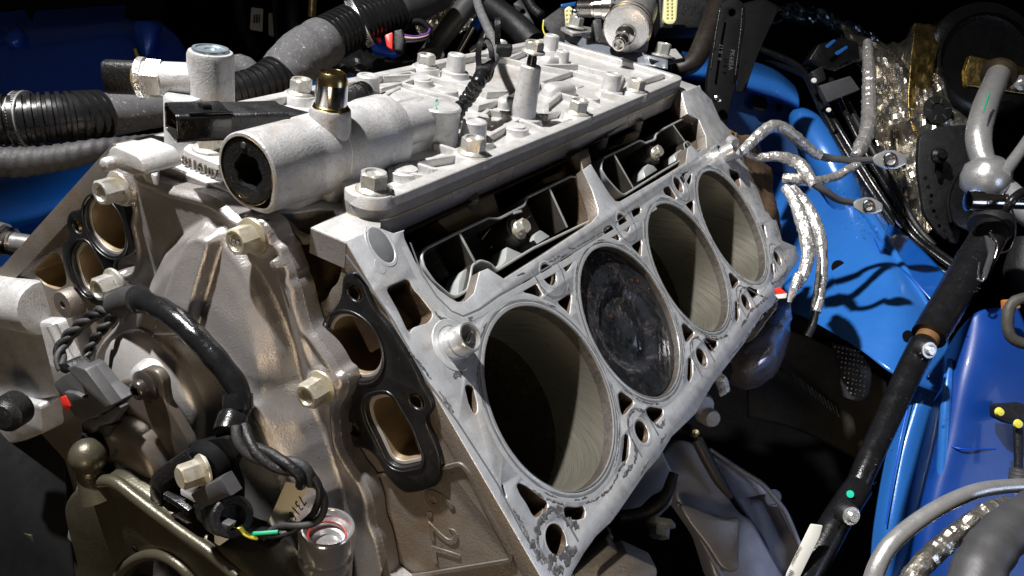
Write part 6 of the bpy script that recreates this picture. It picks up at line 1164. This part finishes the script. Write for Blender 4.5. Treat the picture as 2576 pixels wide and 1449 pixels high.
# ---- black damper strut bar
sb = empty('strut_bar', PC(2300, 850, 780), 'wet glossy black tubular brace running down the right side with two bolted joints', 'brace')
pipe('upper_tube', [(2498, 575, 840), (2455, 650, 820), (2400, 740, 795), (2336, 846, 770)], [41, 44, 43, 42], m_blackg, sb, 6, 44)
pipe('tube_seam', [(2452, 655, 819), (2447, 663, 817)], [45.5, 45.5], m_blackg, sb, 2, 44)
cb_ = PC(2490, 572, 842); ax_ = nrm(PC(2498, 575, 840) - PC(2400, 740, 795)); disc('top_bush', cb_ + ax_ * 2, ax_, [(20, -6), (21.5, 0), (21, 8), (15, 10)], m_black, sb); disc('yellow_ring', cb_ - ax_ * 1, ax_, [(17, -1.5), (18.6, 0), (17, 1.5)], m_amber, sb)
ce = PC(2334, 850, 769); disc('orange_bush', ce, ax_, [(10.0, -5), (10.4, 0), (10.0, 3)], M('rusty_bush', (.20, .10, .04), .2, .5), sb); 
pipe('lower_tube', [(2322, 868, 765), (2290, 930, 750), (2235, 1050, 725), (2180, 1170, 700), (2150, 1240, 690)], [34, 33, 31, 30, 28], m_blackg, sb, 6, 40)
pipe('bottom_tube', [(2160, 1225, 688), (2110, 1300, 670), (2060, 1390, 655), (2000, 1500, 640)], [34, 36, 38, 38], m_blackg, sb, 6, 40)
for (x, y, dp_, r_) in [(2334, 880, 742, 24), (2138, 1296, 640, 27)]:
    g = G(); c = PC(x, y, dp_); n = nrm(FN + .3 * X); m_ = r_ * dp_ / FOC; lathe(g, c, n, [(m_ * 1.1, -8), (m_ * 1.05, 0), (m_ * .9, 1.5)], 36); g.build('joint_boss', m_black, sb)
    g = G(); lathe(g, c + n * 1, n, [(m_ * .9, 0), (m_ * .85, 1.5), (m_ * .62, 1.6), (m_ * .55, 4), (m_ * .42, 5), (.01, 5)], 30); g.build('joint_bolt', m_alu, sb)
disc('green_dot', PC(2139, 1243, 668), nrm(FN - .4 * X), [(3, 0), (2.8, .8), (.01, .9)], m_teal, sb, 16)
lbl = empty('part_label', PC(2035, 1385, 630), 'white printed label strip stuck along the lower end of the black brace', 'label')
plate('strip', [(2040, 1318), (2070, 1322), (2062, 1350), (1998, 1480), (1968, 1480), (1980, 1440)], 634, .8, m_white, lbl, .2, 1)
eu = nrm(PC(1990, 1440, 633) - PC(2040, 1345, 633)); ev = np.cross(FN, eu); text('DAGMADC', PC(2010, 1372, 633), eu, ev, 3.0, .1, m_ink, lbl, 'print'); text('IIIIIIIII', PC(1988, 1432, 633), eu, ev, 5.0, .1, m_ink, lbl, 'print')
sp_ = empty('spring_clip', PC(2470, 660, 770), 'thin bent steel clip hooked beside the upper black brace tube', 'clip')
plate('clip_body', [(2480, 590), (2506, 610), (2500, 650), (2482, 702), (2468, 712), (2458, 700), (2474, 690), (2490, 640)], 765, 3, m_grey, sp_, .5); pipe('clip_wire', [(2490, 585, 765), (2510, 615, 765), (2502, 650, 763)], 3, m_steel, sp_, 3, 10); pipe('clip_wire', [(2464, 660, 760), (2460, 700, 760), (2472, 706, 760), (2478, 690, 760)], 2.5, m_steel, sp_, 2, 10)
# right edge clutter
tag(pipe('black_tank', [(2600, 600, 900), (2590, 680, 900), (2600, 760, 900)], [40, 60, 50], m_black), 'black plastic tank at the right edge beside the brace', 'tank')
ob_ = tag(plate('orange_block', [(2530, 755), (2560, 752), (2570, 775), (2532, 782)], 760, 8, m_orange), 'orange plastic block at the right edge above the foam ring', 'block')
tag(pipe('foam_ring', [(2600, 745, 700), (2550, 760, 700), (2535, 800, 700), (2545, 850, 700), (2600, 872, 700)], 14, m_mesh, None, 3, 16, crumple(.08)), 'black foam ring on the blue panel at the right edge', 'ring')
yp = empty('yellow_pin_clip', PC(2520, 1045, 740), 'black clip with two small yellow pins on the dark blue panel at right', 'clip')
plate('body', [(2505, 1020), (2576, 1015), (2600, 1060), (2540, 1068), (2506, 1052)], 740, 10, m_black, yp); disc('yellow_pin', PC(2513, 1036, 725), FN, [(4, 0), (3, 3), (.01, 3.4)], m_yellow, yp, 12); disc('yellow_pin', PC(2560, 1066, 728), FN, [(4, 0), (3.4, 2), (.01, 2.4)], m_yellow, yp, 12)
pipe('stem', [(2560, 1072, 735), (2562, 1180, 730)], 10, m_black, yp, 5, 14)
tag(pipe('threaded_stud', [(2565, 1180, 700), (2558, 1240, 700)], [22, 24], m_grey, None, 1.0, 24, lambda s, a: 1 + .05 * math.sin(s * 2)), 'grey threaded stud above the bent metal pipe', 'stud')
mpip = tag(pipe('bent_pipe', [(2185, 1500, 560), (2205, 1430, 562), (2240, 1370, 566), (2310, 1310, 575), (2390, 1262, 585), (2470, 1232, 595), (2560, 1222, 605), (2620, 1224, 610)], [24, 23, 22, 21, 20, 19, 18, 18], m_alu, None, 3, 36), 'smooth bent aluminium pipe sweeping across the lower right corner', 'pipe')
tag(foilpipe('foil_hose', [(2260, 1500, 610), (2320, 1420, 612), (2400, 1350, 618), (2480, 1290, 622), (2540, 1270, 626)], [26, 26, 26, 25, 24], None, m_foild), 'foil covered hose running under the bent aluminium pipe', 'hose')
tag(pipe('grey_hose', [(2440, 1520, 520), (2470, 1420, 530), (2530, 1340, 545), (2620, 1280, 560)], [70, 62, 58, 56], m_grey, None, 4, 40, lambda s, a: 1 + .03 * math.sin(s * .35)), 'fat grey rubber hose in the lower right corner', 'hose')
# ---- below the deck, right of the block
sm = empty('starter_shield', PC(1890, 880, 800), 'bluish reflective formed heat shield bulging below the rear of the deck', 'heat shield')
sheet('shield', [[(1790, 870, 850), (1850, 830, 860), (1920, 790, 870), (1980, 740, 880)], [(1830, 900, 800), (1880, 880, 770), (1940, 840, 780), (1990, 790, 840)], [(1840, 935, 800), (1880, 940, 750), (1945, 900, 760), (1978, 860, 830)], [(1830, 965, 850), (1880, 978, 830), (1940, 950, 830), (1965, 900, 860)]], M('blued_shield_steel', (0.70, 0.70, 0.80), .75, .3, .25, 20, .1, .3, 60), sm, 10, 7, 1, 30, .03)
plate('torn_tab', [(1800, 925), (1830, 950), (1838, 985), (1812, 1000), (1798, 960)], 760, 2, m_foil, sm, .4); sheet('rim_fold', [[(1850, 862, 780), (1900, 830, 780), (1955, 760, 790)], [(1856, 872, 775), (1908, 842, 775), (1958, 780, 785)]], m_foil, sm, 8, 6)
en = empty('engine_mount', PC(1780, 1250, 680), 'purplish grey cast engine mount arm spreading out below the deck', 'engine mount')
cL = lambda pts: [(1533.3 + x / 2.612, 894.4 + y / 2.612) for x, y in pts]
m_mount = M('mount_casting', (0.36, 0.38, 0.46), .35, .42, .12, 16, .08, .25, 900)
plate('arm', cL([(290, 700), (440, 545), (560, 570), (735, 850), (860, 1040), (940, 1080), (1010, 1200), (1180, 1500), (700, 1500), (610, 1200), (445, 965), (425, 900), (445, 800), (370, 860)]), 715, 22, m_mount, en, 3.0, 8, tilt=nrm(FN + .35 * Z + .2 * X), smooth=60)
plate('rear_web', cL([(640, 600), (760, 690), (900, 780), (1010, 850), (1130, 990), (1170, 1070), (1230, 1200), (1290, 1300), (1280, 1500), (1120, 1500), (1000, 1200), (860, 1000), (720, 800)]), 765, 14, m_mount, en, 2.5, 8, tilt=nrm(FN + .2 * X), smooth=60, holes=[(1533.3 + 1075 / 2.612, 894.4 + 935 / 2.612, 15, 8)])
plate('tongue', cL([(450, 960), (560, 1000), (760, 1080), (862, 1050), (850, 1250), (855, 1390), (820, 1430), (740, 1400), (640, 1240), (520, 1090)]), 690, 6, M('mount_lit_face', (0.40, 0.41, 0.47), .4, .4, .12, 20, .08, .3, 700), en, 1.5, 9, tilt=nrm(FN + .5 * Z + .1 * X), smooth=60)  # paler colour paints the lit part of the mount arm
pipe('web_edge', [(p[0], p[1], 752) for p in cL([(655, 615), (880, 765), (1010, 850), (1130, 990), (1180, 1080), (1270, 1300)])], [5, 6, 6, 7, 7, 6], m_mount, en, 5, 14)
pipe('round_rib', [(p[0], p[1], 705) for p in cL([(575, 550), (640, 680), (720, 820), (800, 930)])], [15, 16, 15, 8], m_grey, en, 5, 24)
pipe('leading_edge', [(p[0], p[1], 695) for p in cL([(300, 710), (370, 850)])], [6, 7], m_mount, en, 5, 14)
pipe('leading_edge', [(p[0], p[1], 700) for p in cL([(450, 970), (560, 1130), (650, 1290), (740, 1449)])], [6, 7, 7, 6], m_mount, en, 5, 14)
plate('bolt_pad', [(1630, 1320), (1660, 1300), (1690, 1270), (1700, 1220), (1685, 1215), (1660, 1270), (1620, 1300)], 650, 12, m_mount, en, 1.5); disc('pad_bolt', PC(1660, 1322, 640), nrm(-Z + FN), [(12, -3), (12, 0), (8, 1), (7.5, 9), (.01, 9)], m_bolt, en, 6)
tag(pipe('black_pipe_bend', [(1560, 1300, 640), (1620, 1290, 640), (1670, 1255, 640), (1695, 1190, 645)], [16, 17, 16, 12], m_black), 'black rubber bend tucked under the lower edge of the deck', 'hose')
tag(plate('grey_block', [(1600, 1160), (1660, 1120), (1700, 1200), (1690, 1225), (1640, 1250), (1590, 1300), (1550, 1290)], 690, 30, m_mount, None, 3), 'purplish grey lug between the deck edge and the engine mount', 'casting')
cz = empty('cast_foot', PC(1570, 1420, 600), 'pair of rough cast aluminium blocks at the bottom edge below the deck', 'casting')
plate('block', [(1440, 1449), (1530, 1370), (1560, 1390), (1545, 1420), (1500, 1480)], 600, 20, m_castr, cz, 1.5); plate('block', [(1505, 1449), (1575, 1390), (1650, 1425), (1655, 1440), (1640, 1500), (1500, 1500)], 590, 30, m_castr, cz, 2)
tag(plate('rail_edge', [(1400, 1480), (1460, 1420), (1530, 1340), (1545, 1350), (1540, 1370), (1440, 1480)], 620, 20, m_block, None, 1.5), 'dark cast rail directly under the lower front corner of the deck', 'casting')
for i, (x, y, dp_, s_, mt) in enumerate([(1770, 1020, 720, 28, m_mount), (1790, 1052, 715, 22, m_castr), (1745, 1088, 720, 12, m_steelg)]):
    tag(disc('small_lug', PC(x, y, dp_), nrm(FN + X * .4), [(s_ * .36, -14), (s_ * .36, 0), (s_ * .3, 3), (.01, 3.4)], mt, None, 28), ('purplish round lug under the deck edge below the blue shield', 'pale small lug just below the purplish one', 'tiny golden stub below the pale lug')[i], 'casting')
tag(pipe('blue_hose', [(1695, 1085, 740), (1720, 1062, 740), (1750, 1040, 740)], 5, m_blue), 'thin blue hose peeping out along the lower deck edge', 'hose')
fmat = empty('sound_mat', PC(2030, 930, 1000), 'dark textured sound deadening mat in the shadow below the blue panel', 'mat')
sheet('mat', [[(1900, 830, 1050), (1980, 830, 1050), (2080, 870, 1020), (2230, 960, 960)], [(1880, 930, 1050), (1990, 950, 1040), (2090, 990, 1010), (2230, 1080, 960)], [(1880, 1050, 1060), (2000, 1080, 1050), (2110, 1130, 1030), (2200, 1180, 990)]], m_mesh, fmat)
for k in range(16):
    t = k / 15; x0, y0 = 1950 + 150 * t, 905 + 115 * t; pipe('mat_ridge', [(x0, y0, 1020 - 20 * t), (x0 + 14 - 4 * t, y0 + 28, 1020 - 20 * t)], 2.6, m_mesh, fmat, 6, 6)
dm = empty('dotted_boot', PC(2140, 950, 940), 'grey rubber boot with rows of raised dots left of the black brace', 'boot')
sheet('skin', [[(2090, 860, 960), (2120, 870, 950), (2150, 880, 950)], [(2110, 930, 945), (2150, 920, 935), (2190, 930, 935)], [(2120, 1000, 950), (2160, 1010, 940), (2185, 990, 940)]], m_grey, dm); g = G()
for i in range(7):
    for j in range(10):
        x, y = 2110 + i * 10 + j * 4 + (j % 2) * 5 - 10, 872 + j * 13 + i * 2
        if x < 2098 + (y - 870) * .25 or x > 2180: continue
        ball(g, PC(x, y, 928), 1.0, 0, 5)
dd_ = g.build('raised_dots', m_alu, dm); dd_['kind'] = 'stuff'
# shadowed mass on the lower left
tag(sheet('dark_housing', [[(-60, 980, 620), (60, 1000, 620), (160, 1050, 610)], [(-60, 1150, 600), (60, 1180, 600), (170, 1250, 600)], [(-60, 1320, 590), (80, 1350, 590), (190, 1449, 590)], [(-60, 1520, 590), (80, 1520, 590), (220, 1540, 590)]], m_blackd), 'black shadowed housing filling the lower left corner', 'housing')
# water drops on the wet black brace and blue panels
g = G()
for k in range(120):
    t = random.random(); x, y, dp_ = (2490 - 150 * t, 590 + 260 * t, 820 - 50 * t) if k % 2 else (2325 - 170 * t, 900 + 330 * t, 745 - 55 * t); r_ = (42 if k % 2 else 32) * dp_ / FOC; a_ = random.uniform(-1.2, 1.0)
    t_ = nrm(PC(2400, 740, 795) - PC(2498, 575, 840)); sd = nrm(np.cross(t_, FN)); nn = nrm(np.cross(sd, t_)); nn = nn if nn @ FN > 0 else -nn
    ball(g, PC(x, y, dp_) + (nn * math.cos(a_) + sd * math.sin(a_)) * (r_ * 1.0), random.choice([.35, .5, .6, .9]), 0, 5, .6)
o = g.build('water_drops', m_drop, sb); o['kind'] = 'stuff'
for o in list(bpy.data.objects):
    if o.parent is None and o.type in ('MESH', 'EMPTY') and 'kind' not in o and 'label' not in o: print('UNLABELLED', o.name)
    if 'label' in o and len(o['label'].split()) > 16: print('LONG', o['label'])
+ + + +
Task instructions - In the listing, how many lines hold "corner"? Answer with a bare number.

Answer in full - 4